La crise de succession au sommet de la CGT

La question du choix du successeur de Bernard Thibault à la tête de la CGT a fait naître des dissensions au sein de la direction confédérale. La Commission Exécutive Confédérale (CEC) s’est divisée autour de trois candidats : Nadine Prigent, Eric Aubin et Agnès Naton. Au sein de cette instance, Nadine Prigent l’a emporté d’un cheveu et sa candidature a été proposée au vote du Comité Confédéral National (CCN) le 31 mai. Par 255 voix pour et 304 contre, le CCN a rejeté cette proposition de la CEC. Le débat reprendra en septembre. Dans sa première intervention devant le CCN, Bernard Thibault a parlé en des termes graves d’une « crise de la direction confédérale », évoquant une situation dans laquelle « il n’est quasiment plus une initiative (…) qui ne fasse polémique », « il n’y a pratiquement plus de sujet qui puisse être abordé sereinement ». De quelles initiatives et de quels sujets s’agit-il ? On ne sait pas. Ces propos ne peuvent qu’étonner la base militante de la CGT qui se demande ce qui oppose au juste ces trois candidats et provoquerait une telle crise ?

Dans son édition de juillet, l’organe officiel de la CGT, Le Peuple, a publié un compte-rendu du dernier CCN. On y lit que Nadine Prigent considère que la direction sortante a « un bon bilan ». Qu’Eric Aubin précise que sa candidature « ne porte pas sur les orientations de la CGT, mais sur une conception de la direction ». Qu’Agnès Naton dit qu’elle n’a « pas de démarche programmatique individuelle, car [je suis] à la CGT et que, donc, [je fais miennes] les propositions de la CGT ». Ces propos viennent confirmer l’insignifiance de leurs divergences supposées.

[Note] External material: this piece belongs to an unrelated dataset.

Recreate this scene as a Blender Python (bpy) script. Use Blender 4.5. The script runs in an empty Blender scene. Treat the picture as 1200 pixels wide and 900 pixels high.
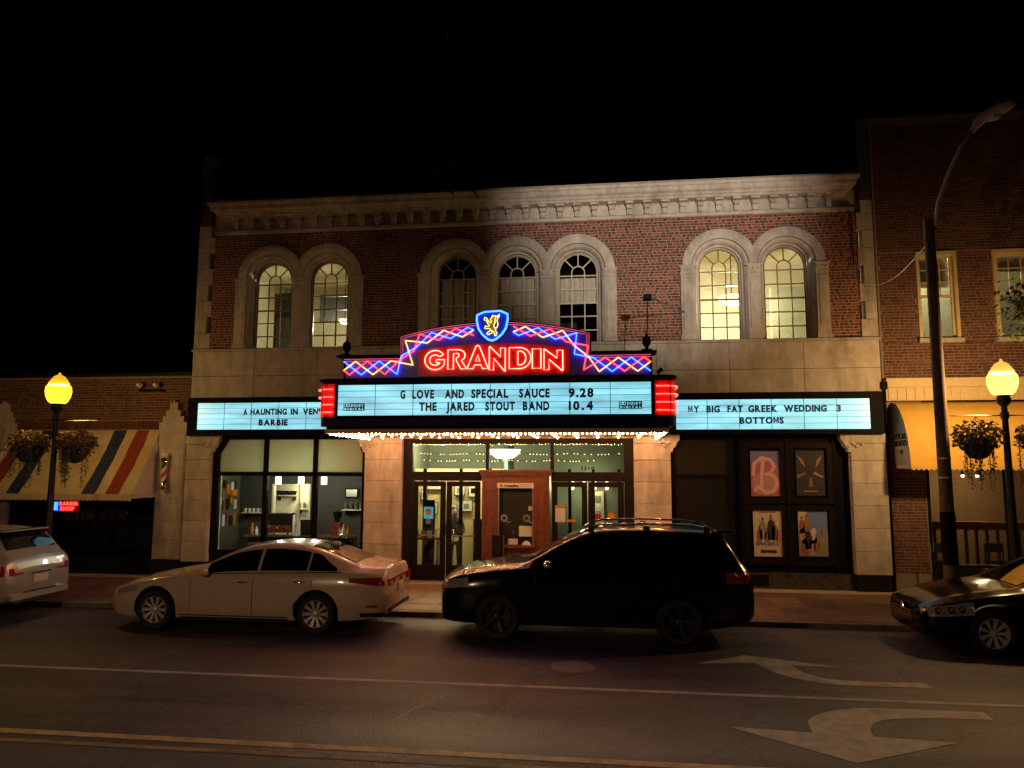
import bpy, bmesh, math, random
from mathutils import Vector, Matrix
random.seed(7)
R = math.radians
SC = bpy.context.scene
COL = SC.collection
# ---------------------------------------------------------------- camera
cam_d = bpy.data.cameras.new('camera'); cam = bpy.data.objects.new('camera', cam_d); COL.objects.link(cam)
SC.camera = cam
cam_d.sensor_width = 36; cam_d.lens = 860/1200*36; cam_d.clip_start = .05; cam_d.clip_end = 800
CAMH = 2.75
cam.location = (0, 0, CAMH)
pi_, ya_, ro_ = R(6.6), R(7.2), R(.17)
cam.matrix_world = Matrix.Translation((0, 0, CAMH)) @ Matrix.Rotation(ya_, 4, 'Z') @ Matrix.Rotation(R(90)+pi_, 4, 'X') @ Matrix.Rotation(ro_, 4, 'Z')
# ---------------------------------------------------------------- night sky, exposure
world = bpy.data.worlds.new('World'); SC.world = world; world.use_nodes = True
wn = world.node_tree.nodes; wn.clear()
sky = wn.new('ShaderNodeTexSky'); sky.sky_type = 'NISHITA'; sky.sun_disc = False
sky.sun_elevation = R(-7); sky.sun_rotation = R(200)
bg = wn.new('ShaderNodeBackground'); bg.inputs[1].default_value = .06
wo = wn.new('ShaderNodeOutputWorld')
world.node_tree.links.new(sky.outputs[0], bg.inputs[0]); world.node_tree.links.new(bg.outputs[0], wo.inputs[0])
SC.view_settings.view_transform = 'Standard'; SC.view_settings.look = 'None'
SC.view_settings.exposure = 0; SC.view_settings.gamma = 1
SC.render.engine = 'CYCLES'
cy = SC.cycles
cy.use_denoising = True; cy.sample_clamp_indirect = 4; cy.max_bounces = 6; cy.diffuse_bounces = 3; cy.glossy_bounces = 4
cy.transparent_max_bounces = 12; cy.transmission_bounces = 6; cy.caustics_reflective = False; cy.caustics_refractive = False
try: cy.denoiser = 'OPENIMAGEDENOISE'
except Exception: pass
# lamp levels (watts of the lights inside lamps; near and flood lamps assumed)
W_LAMP_LEFT, W_LAMP_RIGHT, W_NEAR_ASSUMED, W_FLOOD_ASSUMED = 200, 900, 1150, 13000
WARM = (1, .56, .15)

# ---------------------------------------------------------------- helpers
ORG = {}
def tag(o, label=None, cat=None, group=None, kind=None):
    if label: o['label'] = label
    if cat: o['category'] = cat
    if group: o['group'] = group
    if kind: o['kind'] = kind
    return o
def empty(name, loc, label=None, cat=None, group=None, kind=None, parent=None):
    o = bpy.data.objects.new(name, None); COL.objects.link(o)
    o.empty_display_size = .2
    base = ORG.get(parent.name, Vector((0, 0, 0))) if parent else Vector((0, 0, 0))
    o.location = Vector(loc) - base
    if parent: o.parent = parent
    ORG[o.name] = Vector(loc)
    return tag(o, label, cat, group, kind)
def link(name, mesh, parent=None, loc=(0, 0, 0), scale=None, rot=None):
    """mesh whose own origin is at world point loc"""
    o = bpy.data.objects.new(name, mesh); COL.objects.link(o)
    base = ORG.get(parent.name, Vector((0, 0, 0))) if parent else Vector((0, 0, 0))
    o.location = Vector(loc) - base
    if scale: o.scale = scale
    if rot: o.rotation_euler = rot
    if parent: o.parent = parent
    ORG[o.name] = Vector(loc)
    return o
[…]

Une discussion sur la manière dont la confédération doit être dirigée n’est pas négligeable, mais à six mois de notre congrès il est impensable que les débats se limitent à cette seule question. Plusieurs interventions de membres du CCN vont dans ce sens. La FNME (Mines et Energie) parle de « guerre de pouvoir », le Rhône de « lutte de pouvoir », l’Agroalimentaire d’« ambitions personnelles ». La meilleure formule revient à Caroline Ferreira, pourtant membre de l’équipe dirigeante, et qui parle de « lutte des places en lieu de la lutte des classes ».

L’expression « mettre la charrue avant les bœufs » est utilisée par trois orateurs du CCN pour qualifier ce débat sur le nom du futur Secrétaire Général. Pour l’UD de Paris, il faut en effet que se dégage « d’abord une conception de la direction confédérale ». Pour celle du Pas-de-Calais, il faut « concentrer notre énergie sur (…) la bataille que l’on doit mener ». Pour les Bouches-du-Rhône, on « est passé un peu vite sur ce qui ne marche pas, [notamment] sur les raisons pour lesquelles on ne pouvait pas engager toutes nos forces dans la bataille des retraites ». Les UD du Nord, de l’Essonne, des Hauts-de-Seine et de la Gironde vont dans le même sens. Les Fédérations de la Métallurgie, des Finances, des Cheminots, de la Chimie et la FAPT soulignent également qu’il faut discuter de l’orientation générale et « arrêter d’avoir un faux débat sur les personnes ».

Le dernier CCN témoigne ainsi du décalage qui existe entre les préoccupations de la base de la CGT et celles des membres de la CEC. Aucun d’eux, et notamment parmi les trois candidats, n’aborde de façon critique le bilan des luttes menées ces dernières années, alors que cette question occupe largement l’esprit des militants. Dans ces conditions, quel enjeu y a-t-il à soutenir une candidature plutôt qu’une autre parmi celles proposées par la CEC sortante ? Il faut recentrer les débats sur les questions cruciales pour les travailleurs : comment construire une mobilisation interprofessionnelle qui mette un terme à la régression sociale ? Quel programme revendicatif devons-nous adopter pour briser la gestion capitaliste de l’économie qui nous conduit à la ruine ? Voilà ce qui doit occuper l’essentiel de l’ordre du jour des instances dirigeantes de notre confédération.